Same szyby nie wystarczą
Sama szyba antywłamaniowa nie zabezpieczy mieszkania przed złodziejem. Zastosowanie nawet szyb klasy P4 nic nie da, jeśli nie będzie szło w parze z zamontowaniem klamek i okuć antywłamaniowych klasy minimum WK1. Wskaźnik WK wskazuje na "odporność" przed intruzami całości skrzydła okiennego, wyznaczając czas potrzebny na sforsowanie jego konstrukcji - nie ma bowiem okna, którego nie można wyważyć. Na rynku dostępne są trzy klasy rozwiązań: WK1, WK2 i WK3.
Klasa WK1 - okno nie do sforsowania bez zastosowania narzędzi (wyłącznie przy użyciu siły mięśni).
Klasa WK2 - okno, którego nie można pokonać przez 3 minuty przy użyciu prostych narzędzi (wkrętak, kombinerki itp.).
Klasa WK3 - okno, którego nie można wyważyć metalowym łomem przez co najmniej 5 minut.
Uzupełnieniem szyb antywłamaniowych powinny być zatem przynajmniej najprostsze okucia antywyważeniowe w postaci rolek lub trzpieni grzybkowych umieszczonych na skrzydle okiennym.

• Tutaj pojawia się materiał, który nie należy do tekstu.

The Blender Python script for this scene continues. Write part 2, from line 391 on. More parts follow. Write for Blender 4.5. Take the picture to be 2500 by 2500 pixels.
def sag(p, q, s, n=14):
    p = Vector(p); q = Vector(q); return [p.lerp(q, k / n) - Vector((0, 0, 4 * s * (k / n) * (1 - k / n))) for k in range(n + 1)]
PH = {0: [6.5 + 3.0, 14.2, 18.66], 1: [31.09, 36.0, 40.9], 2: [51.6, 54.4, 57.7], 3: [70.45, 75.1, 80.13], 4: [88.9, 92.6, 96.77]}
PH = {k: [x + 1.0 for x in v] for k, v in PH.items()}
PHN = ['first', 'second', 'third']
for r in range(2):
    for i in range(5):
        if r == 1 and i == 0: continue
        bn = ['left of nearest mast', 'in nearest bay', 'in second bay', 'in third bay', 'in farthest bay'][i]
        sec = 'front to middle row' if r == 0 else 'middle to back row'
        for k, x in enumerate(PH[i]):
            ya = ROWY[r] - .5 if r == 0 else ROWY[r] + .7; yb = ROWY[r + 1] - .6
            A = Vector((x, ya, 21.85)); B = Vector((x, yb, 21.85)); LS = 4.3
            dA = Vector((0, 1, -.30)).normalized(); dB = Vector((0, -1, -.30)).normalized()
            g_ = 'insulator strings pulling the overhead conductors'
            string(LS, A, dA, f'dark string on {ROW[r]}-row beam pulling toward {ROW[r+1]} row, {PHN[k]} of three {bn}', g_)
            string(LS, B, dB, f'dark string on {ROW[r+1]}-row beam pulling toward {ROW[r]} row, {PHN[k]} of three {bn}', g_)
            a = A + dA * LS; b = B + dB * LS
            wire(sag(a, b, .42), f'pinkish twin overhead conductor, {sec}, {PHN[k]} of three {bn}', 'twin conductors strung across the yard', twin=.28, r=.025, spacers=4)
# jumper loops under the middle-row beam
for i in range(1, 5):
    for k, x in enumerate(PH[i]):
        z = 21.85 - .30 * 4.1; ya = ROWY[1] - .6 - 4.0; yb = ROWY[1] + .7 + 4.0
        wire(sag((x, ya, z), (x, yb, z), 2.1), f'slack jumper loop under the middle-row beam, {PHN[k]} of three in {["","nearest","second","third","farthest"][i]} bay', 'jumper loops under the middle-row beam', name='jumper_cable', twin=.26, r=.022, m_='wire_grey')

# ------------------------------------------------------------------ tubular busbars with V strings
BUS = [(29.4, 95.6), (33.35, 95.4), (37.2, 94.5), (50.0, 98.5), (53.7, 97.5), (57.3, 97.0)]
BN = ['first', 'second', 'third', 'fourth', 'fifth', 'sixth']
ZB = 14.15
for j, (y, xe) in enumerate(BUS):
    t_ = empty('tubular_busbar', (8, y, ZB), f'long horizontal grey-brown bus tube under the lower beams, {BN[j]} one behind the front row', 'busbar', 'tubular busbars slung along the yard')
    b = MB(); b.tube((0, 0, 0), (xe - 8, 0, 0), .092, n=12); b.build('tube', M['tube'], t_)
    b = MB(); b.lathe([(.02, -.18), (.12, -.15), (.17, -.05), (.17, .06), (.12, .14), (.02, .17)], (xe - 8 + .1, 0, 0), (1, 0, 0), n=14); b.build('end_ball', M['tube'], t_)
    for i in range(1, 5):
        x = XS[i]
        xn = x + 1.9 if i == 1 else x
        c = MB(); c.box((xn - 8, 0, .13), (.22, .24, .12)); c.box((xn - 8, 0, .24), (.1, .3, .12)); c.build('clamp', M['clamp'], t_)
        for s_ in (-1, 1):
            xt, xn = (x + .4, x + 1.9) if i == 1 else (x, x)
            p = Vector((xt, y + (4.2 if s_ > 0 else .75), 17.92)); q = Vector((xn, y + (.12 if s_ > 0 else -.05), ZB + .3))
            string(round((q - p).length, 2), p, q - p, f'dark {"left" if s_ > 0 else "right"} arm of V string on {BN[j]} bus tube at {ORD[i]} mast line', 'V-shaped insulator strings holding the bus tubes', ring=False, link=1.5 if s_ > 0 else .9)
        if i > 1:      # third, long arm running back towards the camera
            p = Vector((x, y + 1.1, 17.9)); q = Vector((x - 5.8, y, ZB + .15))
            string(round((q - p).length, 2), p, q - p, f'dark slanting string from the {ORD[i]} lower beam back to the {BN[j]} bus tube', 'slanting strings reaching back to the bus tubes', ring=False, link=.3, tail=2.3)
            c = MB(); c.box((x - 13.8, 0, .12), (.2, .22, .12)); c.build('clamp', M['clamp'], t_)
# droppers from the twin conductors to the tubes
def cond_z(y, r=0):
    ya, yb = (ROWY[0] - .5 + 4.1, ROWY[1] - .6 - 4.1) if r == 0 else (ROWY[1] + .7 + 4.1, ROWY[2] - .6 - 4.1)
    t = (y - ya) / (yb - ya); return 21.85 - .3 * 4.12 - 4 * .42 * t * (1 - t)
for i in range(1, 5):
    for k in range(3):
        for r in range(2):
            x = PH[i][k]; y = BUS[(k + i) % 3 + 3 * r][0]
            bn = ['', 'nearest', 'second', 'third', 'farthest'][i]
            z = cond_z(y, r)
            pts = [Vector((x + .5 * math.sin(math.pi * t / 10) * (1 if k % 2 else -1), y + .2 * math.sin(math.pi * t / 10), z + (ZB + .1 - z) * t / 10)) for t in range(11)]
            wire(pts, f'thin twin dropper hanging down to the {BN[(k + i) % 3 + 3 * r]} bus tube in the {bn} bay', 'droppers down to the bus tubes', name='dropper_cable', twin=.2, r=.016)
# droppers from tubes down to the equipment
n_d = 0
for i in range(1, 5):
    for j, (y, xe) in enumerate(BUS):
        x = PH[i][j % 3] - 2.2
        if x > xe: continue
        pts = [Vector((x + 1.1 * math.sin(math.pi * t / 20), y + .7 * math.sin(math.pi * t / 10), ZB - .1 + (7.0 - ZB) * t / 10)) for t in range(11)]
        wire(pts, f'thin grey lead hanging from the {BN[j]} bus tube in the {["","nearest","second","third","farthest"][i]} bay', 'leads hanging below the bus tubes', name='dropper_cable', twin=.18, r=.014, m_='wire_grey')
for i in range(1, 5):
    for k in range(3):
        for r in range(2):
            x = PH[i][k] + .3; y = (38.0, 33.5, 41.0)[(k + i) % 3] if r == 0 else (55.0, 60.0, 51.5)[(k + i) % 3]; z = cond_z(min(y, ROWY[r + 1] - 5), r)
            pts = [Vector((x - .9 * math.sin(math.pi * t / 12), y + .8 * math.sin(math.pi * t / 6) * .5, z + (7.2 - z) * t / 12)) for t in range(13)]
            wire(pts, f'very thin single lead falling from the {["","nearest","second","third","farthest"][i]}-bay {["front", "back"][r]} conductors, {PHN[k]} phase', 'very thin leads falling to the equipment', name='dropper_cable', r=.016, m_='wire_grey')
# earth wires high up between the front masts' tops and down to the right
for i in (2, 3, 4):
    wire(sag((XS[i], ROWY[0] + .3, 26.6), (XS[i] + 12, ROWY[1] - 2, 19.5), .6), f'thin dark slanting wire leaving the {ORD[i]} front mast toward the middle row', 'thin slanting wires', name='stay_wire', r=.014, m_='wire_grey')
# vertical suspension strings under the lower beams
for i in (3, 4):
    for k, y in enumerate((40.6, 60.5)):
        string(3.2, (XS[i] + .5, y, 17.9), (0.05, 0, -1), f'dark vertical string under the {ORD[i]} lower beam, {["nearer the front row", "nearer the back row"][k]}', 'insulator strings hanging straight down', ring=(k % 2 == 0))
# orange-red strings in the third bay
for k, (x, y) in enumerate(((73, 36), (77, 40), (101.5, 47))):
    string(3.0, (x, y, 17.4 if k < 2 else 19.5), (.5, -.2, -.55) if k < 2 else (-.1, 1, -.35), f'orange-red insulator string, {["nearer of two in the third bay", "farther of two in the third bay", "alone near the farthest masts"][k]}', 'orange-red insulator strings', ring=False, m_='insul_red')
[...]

Okucia tego typu, po zamknięciu ryglują się w zaczepach zamocowanych na ościeżnicy tworząc tzw. punkty bezpieczne. Im więcej punktów bezpiecznych na obwodzie okna, tym trudniej wyważyć skrzydło. Podstawową ochronę daje zamontowanie okuć w dolnym i górnym narożniku okna, w zawiasie dolnym i w środkowej części dolnego profilu skrzydła. Złodzieje najczęściej wyważają okna od strony klamki, gdyż w tym miejscu opór jest najmniejszy. Dlatego zamiast zwykłej klamki w podstawowej wersji okna antywłamaniowego należy zamontować klamkę zamykaną na klucz - bez klucza nie można jej przekręcić. Klamka powinna być również wyposażona we wkładkę z hartowanej stali blokującą możliwość rozwiercenia jej od zewnątrz.
Folia na szkle
Szyby antywłamaniowe można osadzać we wszystkich nowych oknach spotykanych na rynku - drewnianych, aluminiowych, stalowych, PVC. Decydując się na szyby chroniące przed złodziejami, warto równocześnie zainwestować w skrzydło fabrycznie wyposażone w przeciwwyważeniowe okucia i inne przeszkody dla złodziei. Pamiętajmy - kupowanie drogich szyb nie do zbicia, bez odpowiednio wyposażonego i zabezpieczonego skrzydła okiennego nie ma większego sensu.
Osadzenie szyb antywłamaniowych jest również możliwe w starych oknach, z wyjątkiem skrzydeł skrzynkowych najstarszego typu. Decydując się na taki krok, trzeba pamiętać o dokładnym dopasowaniu grubości szyby do grubości ramy okna (zespolone szyby antywłamaniowe są grubsze od zwykłego szkła). Ponadto, aby zabezpieczyć przed wybiciem standardową szybę, można nakleić na niej - najlepiej obustronnie - folię PVB. Nie zapobiegnie to wprawdzie wyważeniu okna, jednak w niewielkim stopniu podniesie poziom bezpieczeństwa. Aby folia spełniła swoje zadanie musi być naklejona na całej powierzchni szyby - również pod ramą. Do przyklejania folii szybę trzeba zatem z okna wymontować.